Osmani, a business management major in her junior year, was home in the city of Farah. It is one of the largest cities in western Afghanistan and lies close to the border with Iran.

She was on her way to the bank to pay her university fees when she received a call from her mother telling her the Taliban were on the move. “You should come home now,” she recalls her mother saying. People were pouring into the streets by the hundreds.

Her family didn’t make the trip with her to the airport to say their goodbyes because “they didn’t want to take the risk of reaching the entrance to the airport and not getting in,” Osmani says. “There could be trouble if your name wasn’t on the list.”

Sara Sherindil is from Kandahar, Afghanistan’s second largest city. She is pursuing a finance and accounting degree. Photo by Matthew Modoono/Northeastern University.

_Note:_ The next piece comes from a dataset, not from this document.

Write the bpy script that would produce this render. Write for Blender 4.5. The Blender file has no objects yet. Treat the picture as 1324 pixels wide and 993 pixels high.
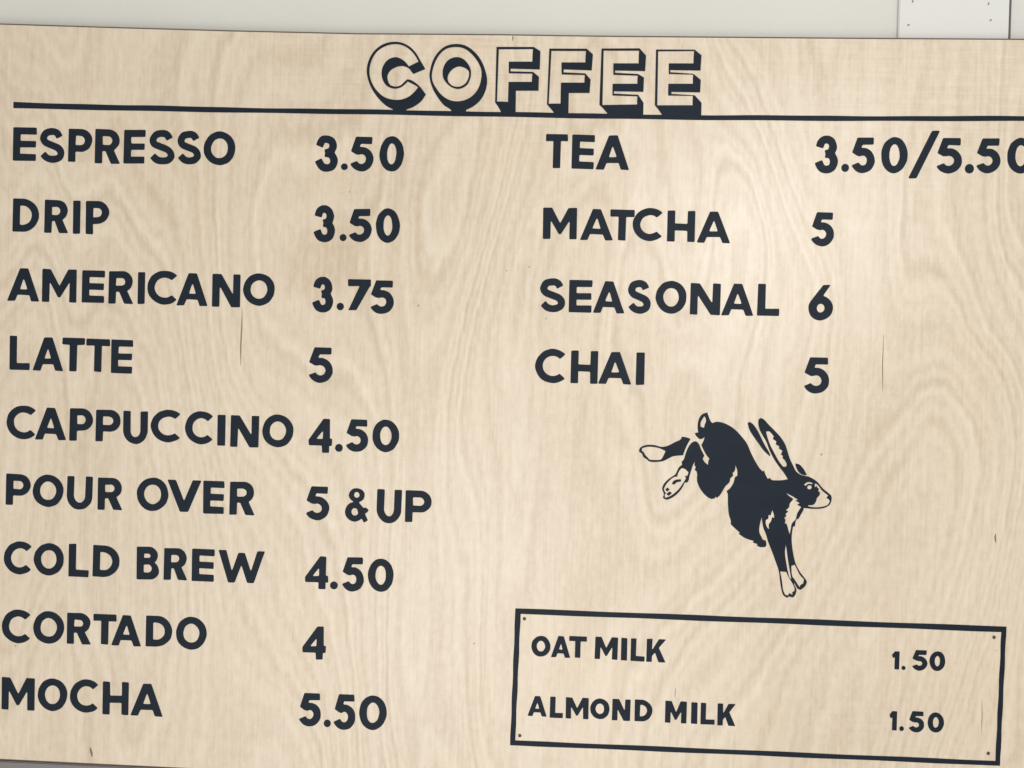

Meanwhile, Aziz, who lives in the densely-populated Kapisa province, was also home when the Taliban seized the country. Her 12-year-old sister arrived from school to say that her classmates were terrified, but before Aziz could finish recalling the story, her voice trailed off and she broke down in tears.

The four would eventually make their way to the main airport in Kabul, where they described scenes of sheer pandemonium. After the Taliban checked their names off a list, they departed the land of their birth for neighboring Qatar before arriving months later in New Jersey.

Homesickness quickly set in. They only had one another. All of them wondered when, how, or even if, they would be able to complete their studies.

It was there that they met a representative from a New York-based organization, the New University in Exile Consortium. It places Afghan scholars, students, and artists at participating universities and colleges; Northeastern is a member.

Khadija Arian recalls hearing gunfire the night before the Taliban seized control. ‘It felt like the bullets were piercing through my heart because I knew that the Taliban were near.’ Photo by Matthew Modoono/Northeastern University.

Northeastern leaders discussed the opportunity to support refugees, and they quickly arrived at the same conclusion—“We are a global university, and we have a social responsibility to support these students from Afghanistan who are looking for hope and an education,” says Mallik Sundaram, associate vice president of international enrollment management, and dean of the Office of Global Services.

“These students have already been through quite a lot. Northeastern will now be their home away from home, and we are their family.”

A variety of offices sprang into action to manage the visa process, register the students for classes, and find housing just weeks before the semester began. The students were in the military camp’s cafeteria when they opened an email from Northeastern notifying them that they had been accepted with a full scholarship, including housing.

“We were so happy, we just wanted to shout,” says Aziz. “I told them ‘OK, girls, we are at Northeastern for real.’” Upon their arrival they were quickly presented with branded gear. “We have a Northeastern hat, mask, hoodie, water bottle, everything,” laughs Sherindil.

With the spring semester in full swing, they have not yet had a chance to visit every nook and cranny on campus, but they pledge to go exploring soon. The students also appreciate Northeastern’s international mindset, which they believe helps others understand the ordeal that they have just been through for the last five months.

“I have become so much stronger, so much more capable,” says Arian. “I’ll come across even more challenges, and I’ll be ready for them.”